From 1932 to 1962, she wrote articles for
The Daily Oklahoman newspaper about the art scene at home and abroad, adding direct, first-person experience to her increasingly effective criticisms. She also wrote an art column for The Oklahoma Woman magazine. Increasingly in the public eye and in demand as lecturer, juror, and judge across the country, she was invited to co-manage Oklahoma's earliest New Deal project, and eighteen months later she became director of the Works Progress Administration's Oklahoma presence, initially named the WPA Experimental Art Gallery and later the WPA Oklahoma Art Center. She was one of the few women selected as state directors. In 1940, works by Sheets were exhibited at the 1939-40 New York World's Fair. Her paintings were also included in each of the national art exhibitions arranged by the New York City Municipal Art Committee at Rockefeller Center.

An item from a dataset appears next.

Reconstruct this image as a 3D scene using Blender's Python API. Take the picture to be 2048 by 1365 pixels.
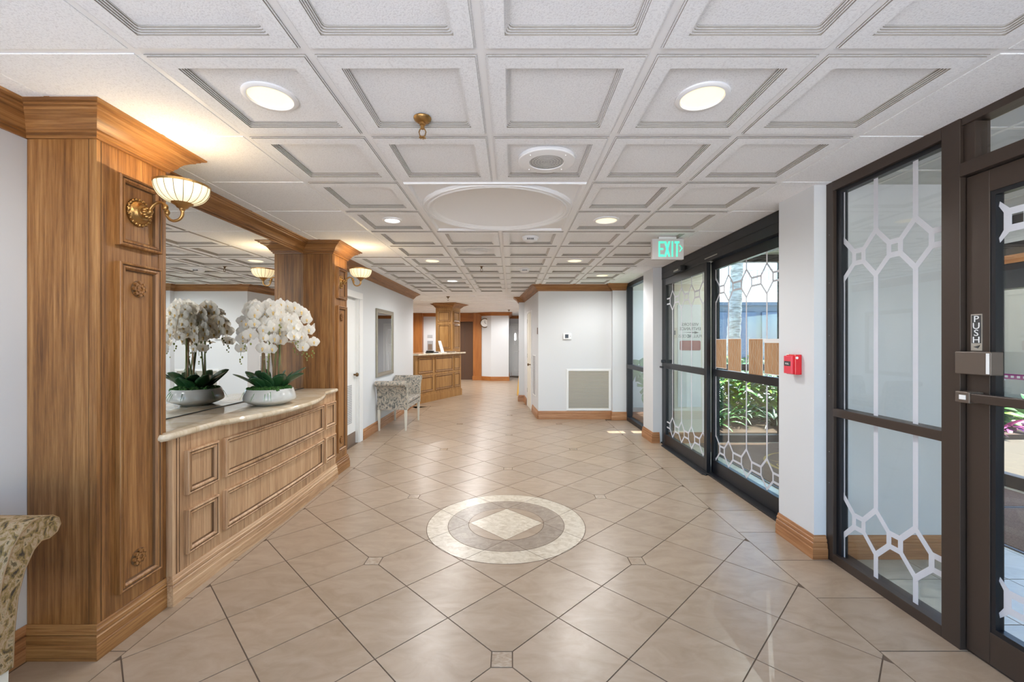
import bpy, bmesh, math, random
from math import sin, cos, pi, radians as R
from mathutils import Vector, Matrix

random.seed(7)
for _o in list(bpy.data.objects):
    bpy.data.objects.remove(_o)
SC = bpy.context.scene
COL = SC.collection

# ------------------------------------------------------------------ camera, world, sun, exposure
CH = 1.415          # eye height
CEIL = 2.438        # ceiling height
cam = bpy.data.cameras.new('camera')
cam.sensor_width = 36.0
cam.lens = 850.0 / 2048.0 * 36.0
cam.clip_start = 0.05
cam.clip_end = 300
camo = bpy.data.objects.new('camera', cam)
camo.location = (0, 0, CH)
camo.rotation_euler = (R(90), 0, 0)
COL.objects.link(camo)
SC.camera = camo

W = bpy.data.worlds.new('sky')
SC.world = W
W.use_nodes = True
wn = W.node_tree.nodes
wn.clear()
sky = wn.new('ShaderNodeTexSky')
sky.sky_type = 'NISHITA'
sky.sun_disc = False
sky.sun_elevation = R(58)
sky.sun_rotation = R(49)
sky.air_density = 1.0
sky.dust_density = 0.4
sky.ozone_density = 1.0
hs = wn.new('ShaderNodeHueSaturation')
hs.inputs['Saturation'].default_value = 1.15
bg = wn.new('ShaderNodeBackground')
bg.inputs[1].default_value = 0.46
wo = wn.new('ShaderNodeOutputWorld')
W.node_tree.links.new(sky.outputs[0], hs.inputs['Color'])
W.node_tree.links.new(hs.outputs[0], bg.inputs[0])
W.node_tree.links.new(bg.outputs[0], wo.inputs[0])

sl = bpy.data.lights.new('sun', 'SUN')
sl.energy = 9.5
sl.angle = R(0.6)
sl.color = (1.0, 0.95, 0.86)
so = bpy.data.objects.new('sun', sl)
so.rotation_euler = Vector((-0.30, -0.26, -1.0)).to_track_quat('-Z', 'Y').to_euler()
so.location = (6, 6, 12)
COL.objects.link(so)

SC.view_settings.view_transform = 'Standard'
SC.view_settings.look = 'None'
SC.view_settings.gamma = 1.0
SC.view_settings.use_curve_mapping = False
SC.view_settings.exposure = 1.04
LAMP_W = 10.0
SC.cycles.max_bounces = 10
SC.cycles.diffuse_bounces = 5
SC.cycles.glossy_bounces = 5
SC.cycles.transparent_max_bounces = 24
SC.cycles.caustics_reflective = False
SC.cycles.caustics_refractive = False
SC.cycles.sample_clamp_indirect = 6.0
SC.cycles.use_denoising = True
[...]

When World War II ended federal involvement in art centers, Sheets and other art supporters infused the Oklahoma City center with new life as a museum. For the rest of her career she was closely aligned with the growth of the Oklahoma Art Center. During its early years she was the only paid staff member. A dynamic curator, she sought out and mounted as many as thirty or more exhibits per year. Today, she is less well known for an important career as an artist, mentor of artists, scholar, and effective teacher. Tall, quiet, kind, inclusive, this remarkable woman was a consummate listener, a convincing speaker, and a successful manager. During her tenure in Oklahoma City she witnessed and effected great changes, bringing them about as a result of personal drive, vision, and energy. Nan Sheets retired as director of the Oklahoma Art Center in 1965. She died in September 1976 in Oklahoma City.